3- As lesões de Fernando e Maicon caem numa altura em que o FC Porto estava claramente a atingir o primeiro pico de forma da temporada. Muito embora não dê para esquecer que o Marítimo foi apenas um saco de pancada, sempre inexistente enquanto adversário no jogo (como o foi o Guimarães na Luz), o FC Porto também não lhe deu nenhuma hipótese de chegar a disputar o jogo, marcando logo aos 4 minutos e nunca se mostrando satisfeito ou saciado. É de jogos assim que eu gosto, com um futebol de ataque fluido e constante, em que o prazer se alia ao dever, com os jogadores a respeitarem o público que paga para os ver jogar. Desta vez, o FC Porto não ficou à espera que as coisas acontecessem, tratou de arrumar o assunto rapidamente e depois ainda se regalou com um futebol por vezes brilhante, escorreito, imaginativo, envolvendo toda a equipa como um só corpo. Mais uma vez houve golpes de génio colombianos, vindos desse país hoje tão em moda e que, com a anunciada compra da TAP, é natural que venha a estabelecer uma ligação directa entre o Porto e Bogotá.

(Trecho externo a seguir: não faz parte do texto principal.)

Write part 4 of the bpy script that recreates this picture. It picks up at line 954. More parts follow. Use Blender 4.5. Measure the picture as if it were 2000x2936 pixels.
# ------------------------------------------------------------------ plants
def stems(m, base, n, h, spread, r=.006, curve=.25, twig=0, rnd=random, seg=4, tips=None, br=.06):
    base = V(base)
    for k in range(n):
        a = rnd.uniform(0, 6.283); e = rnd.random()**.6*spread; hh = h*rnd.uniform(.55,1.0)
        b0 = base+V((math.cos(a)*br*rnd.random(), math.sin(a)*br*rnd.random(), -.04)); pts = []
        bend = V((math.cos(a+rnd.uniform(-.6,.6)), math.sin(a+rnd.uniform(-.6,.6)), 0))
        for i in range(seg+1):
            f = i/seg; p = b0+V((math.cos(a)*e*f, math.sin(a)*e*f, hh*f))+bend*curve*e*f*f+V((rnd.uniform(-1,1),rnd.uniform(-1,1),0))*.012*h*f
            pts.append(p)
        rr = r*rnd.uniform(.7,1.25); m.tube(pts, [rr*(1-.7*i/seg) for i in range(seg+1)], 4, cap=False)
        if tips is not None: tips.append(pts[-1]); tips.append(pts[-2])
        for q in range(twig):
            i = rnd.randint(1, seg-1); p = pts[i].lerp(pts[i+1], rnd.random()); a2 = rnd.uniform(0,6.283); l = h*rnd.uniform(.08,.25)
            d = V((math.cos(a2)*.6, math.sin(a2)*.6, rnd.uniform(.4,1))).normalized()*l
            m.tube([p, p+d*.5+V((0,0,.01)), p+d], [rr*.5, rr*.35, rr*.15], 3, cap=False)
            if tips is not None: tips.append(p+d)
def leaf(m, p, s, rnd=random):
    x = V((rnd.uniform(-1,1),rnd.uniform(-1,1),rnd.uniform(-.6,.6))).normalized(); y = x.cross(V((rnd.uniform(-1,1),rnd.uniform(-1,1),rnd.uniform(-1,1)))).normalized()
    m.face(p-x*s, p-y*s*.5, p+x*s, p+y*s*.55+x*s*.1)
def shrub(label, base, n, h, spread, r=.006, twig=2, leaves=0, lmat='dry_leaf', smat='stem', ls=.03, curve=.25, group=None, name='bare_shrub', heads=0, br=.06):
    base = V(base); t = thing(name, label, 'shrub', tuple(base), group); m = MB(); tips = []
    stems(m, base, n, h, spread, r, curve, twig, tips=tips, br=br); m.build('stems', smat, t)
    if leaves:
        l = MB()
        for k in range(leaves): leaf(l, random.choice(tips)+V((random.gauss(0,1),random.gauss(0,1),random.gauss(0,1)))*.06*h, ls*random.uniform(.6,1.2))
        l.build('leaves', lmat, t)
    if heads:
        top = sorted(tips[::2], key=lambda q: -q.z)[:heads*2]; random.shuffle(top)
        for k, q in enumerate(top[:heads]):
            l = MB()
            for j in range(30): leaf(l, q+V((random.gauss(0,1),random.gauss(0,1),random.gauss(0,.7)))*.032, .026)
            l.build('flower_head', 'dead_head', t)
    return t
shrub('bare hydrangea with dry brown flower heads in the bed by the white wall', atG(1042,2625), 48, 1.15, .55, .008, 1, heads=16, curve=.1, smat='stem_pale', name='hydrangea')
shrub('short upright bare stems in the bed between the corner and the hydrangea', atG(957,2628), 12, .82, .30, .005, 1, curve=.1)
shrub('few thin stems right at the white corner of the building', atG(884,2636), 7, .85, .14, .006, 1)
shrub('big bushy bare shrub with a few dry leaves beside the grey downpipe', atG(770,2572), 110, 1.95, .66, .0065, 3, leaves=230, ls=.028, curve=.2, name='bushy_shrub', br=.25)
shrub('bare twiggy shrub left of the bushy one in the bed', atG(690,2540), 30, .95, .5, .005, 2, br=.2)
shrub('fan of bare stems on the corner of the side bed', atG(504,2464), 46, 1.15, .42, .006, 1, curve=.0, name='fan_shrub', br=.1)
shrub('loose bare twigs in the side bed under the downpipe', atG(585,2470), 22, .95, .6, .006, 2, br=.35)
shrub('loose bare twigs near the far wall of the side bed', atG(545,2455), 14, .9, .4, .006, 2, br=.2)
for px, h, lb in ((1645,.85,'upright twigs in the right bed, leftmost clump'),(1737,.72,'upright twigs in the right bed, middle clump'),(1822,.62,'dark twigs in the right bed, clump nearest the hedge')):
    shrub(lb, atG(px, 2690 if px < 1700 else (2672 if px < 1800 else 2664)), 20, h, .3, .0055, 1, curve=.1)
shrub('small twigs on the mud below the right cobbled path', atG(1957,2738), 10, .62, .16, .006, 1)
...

E logo, ao fim da tarde, lá estamos de regresso a Kiev, essa cidade de que os portistas guardam tão boas memórias. Oxalá possamos regressar com uma vitória, que significaria, não apenas o apuramento para os oitavos da Champions, mas também e praticamente a garantia do primeiro lugar no grupo. Pelo que se viu contra o Marítimo, Deffour parece melhor do que o habitual e, se conseguir um misto de prudência e de ousadia, poderá substituir bem Fernando. Já para a vaga de Maicon, julgo que Vítor Pereira deveria escolher Rolando. Gostei de ver a estreia de Abdoulaye na primeira Liga, mas o Marítimo não tem nada a ver com o que o FC Porto vai encontrar em Kiev. E, embora Rolando deva estar naturalmente fora de forma, no seu caso e em comparação, a experiência é uma vantagem determinante — mesmo sobre Mangala, na hipótese de Vítor Pereira o desviar para o seu lugar natural no centro da defesa, pondo termo à sua muito pouco conseguida aventura a lateral-esquerdo. Seja como for, e mesmo remediado em parte, o FC Porto tem uma vantagem à partida, que é o de não ter muito a perder e poder arriscar alguma coisa. Já amealhou pontos suficientes para poder jogar tranquilo e sem medo.